● Given instruction
Everything from the first line of the records below through the line containing "PI = math.pi" is to be retyped exactly; leave out the rest.
━━━━━━━━
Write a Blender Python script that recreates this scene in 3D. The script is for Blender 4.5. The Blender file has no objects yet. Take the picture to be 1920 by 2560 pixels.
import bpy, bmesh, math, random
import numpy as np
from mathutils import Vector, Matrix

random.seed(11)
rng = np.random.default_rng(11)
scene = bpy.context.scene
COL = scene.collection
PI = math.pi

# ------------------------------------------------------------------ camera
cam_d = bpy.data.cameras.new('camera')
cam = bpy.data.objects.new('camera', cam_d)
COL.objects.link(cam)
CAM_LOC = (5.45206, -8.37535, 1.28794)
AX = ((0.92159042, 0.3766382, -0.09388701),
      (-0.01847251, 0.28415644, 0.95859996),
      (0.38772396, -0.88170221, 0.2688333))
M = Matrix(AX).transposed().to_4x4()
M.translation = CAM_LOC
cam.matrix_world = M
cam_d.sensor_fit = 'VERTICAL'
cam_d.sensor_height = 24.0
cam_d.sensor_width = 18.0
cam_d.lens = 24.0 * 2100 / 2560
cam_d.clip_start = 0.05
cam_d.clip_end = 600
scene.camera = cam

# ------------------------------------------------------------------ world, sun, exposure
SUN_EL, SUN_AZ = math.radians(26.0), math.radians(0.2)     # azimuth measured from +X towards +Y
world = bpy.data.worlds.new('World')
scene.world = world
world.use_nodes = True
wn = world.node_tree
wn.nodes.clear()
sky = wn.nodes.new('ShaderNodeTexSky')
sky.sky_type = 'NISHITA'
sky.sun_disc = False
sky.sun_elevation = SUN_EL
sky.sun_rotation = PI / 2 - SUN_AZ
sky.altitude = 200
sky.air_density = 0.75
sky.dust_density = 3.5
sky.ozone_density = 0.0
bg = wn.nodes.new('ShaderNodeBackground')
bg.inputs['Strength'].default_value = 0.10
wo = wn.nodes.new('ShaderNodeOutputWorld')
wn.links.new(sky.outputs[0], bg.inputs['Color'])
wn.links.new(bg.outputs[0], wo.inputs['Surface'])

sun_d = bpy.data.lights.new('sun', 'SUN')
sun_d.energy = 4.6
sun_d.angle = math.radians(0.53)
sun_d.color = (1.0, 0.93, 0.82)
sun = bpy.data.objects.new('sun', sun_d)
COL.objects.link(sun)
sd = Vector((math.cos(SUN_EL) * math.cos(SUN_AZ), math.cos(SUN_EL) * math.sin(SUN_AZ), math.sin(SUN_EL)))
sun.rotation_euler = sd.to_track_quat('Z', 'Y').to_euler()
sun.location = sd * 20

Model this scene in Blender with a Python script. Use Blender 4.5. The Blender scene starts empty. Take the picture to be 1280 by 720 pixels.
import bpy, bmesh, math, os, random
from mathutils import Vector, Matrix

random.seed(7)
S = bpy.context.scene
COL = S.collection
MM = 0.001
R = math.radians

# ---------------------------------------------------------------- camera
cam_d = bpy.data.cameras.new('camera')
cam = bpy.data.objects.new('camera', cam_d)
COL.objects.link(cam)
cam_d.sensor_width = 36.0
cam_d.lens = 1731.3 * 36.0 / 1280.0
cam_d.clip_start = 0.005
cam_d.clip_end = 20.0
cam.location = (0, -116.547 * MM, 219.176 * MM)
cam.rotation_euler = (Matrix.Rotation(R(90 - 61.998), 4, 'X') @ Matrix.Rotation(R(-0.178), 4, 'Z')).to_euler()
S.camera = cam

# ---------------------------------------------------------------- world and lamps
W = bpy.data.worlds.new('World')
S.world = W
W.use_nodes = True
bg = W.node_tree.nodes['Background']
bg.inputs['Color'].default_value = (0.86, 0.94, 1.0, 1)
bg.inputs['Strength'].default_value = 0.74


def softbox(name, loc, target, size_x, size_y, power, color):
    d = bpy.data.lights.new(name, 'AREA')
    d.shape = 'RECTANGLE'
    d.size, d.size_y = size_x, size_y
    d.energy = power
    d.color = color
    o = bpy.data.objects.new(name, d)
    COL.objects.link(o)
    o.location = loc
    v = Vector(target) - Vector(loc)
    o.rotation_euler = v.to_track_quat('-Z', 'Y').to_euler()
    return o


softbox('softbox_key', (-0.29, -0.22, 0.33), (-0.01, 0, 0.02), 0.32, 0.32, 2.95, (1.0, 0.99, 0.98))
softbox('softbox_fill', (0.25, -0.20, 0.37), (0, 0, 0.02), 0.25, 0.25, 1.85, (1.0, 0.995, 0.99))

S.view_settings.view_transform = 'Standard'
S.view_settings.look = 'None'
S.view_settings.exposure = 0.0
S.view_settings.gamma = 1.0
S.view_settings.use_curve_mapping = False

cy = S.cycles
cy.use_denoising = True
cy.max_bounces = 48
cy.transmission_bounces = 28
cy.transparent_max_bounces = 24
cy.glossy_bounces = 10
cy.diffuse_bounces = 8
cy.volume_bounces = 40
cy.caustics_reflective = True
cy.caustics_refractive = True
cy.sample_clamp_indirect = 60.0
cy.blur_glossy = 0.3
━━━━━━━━
● Correct response
Write a Blender Python script that recreates this scene in 3D. The script is for Blender 4.5. The Blender file has no objects yet. Take the picture to be 1920 by 2560 pixels.
import bpy, bmesh, math, random
import numpy as np
from mathutils import Vector, Matrix

random.seed(11)
rng = np.random.default_rng(11)
scene = bpy.context.scene
COL = scene.collection
PI = math.pi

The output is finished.